Most Americans in a new poll support stricter gun regulations, with even a majority of National Rifle Association in the survey backing stiffer background checks.
Sixty-nine percent of NRA members expressed support for comprehensive background checks. A proposal to implement universal background checks would apply to all gun sales, rather than just purchases made at licensed retailers, according to the Giffords Law Center, a gun control advocacy group.
Support for such a measure increases to 78 percent among gun owners who don’t belong to the NRA and to 89 percent for respondents who don’t own a firearm. The poll of 803 American adults was conducted by Monmouth University from March 2-5, weeks after a high school shooting in Parkland, Florida.
Comprehensive background checks are considerably more popular among gun owners than is a national firearms registry, a policy proposal often raised after mass shootings. Among those who don’t own guns, 79 percent support a firearms-purchase database, but only half of gun owners back such a proposal. The level of support drops to 31 percent among NRA members.
Although opinion polls indicate support for some gun control regulations, there’s been little movement at the federal level to pass new laws. Senate Majority Leader Mitch McConnell, Republican of Kentucky, has not proposed a timeline for consideration of firearms regulation; last week, Congress turned its attention to an unrelated banking measure.

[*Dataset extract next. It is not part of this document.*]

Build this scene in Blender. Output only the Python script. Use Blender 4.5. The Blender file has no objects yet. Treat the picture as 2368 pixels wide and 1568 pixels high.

Many of the changes to firearms policy are instead coming from the retail sector. Walmart Inc., Dick’s Sporting Goods Inc., Kroger Co. and L.L. Bean Inc. have all said they would stop selling firearms to 18- to 20-year-olds in the wake of the Florida shooting last month, in which a 19-year-old gunman was charged with killing 17 people. Orvis Co., an outdoor goods retailer, said it would sell firearms only to those under the age of 21 if they have completed a education and safety course. Dick’s also halted the sale of assault-style rifles.
Support for gun control measures is divided along party lines, but background checks drew broad support. The policy has the approval of 91 percent of Democrats, 83 percent of independents and 72 percent of Republicans. The partisan split over a firearms ownership database is more pronounced: Some 84 percent of Democrats favor such a measure, while only 45 percent of Republicans do.
NRA members, in particular, strongly opposed such a registry. Among members of the group, 79 percent expressed concern that a regulation such as increased background checks or a firearms purchase registry could be used to track the activities of Americans.
“There is still a stark political divide driven by special interests who represent about one-third of gun owners,” Patrick Murray, director of the independent Monmouth University Polling Institute, said in a statement. “The NRA’s influence in Washington may still be powerful enough to maintain the status quo on national gun policy.”